**Direction**
Read the material below and count the lines holding the string "from". Give that count with nothing added.

**Material provided**

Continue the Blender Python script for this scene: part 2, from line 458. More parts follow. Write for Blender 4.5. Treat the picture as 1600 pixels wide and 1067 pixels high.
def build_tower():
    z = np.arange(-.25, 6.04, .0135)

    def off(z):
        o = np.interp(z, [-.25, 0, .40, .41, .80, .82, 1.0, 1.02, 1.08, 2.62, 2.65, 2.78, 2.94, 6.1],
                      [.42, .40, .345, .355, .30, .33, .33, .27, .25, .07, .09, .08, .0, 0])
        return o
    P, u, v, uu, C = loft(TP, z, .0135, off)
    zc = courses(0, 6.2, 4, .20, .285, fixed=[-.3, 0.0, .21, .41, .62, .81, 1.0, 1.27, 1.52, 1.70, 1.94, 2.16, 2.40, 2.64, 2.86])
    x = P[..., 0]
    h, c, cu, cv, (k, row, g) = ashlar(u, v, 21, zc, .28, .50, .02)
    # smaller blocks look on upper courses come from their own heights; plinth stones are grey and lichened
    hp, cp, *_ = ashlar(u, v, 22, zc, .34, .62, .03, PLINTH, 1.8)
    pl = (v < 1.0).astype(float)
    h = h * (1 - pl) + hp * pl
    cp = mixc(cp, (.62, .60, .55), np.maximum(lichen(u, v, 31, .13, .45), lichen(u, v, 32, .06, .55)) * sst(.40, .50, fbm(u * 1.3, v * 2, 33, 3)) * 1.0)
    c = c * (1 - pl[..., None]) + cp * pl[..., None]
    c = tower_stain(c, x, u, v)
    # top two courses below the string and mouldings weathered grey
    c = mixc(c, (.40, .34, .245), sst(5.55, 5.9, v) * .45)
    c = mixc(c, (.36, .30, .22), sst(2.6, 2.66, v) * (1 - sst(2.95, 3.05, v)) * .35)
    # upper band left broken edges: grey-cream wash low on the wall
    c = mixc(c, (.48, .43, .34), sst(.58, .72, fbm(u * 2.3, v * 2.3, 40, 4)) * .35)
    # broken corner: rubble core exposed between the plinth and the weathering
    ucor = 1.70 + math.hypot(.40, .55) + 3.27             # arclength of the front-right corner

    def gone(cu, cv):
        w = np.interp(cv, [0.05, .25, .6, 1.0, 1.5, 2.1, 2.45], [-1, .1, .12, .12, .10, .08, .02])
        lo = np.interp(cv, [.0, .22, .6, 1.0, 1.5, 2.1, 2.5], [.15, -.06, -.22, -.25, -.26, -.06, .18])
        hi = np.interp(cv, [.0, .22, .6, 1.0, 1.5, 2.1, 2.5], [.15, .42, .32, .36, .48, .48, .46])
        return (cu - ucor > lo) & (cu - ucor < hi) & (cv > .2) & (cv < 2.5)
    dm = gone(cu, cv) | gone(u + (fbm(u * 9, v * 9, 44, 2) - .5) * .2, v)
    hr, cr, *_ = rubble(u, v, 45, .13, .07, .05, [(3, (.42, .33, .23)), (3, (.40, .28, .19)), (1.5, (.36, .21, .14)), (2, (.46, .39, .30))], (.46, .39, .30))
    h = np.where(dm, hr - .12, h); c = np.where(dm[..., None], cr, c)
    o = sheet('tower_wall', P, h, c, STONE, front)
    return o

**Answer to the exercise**
2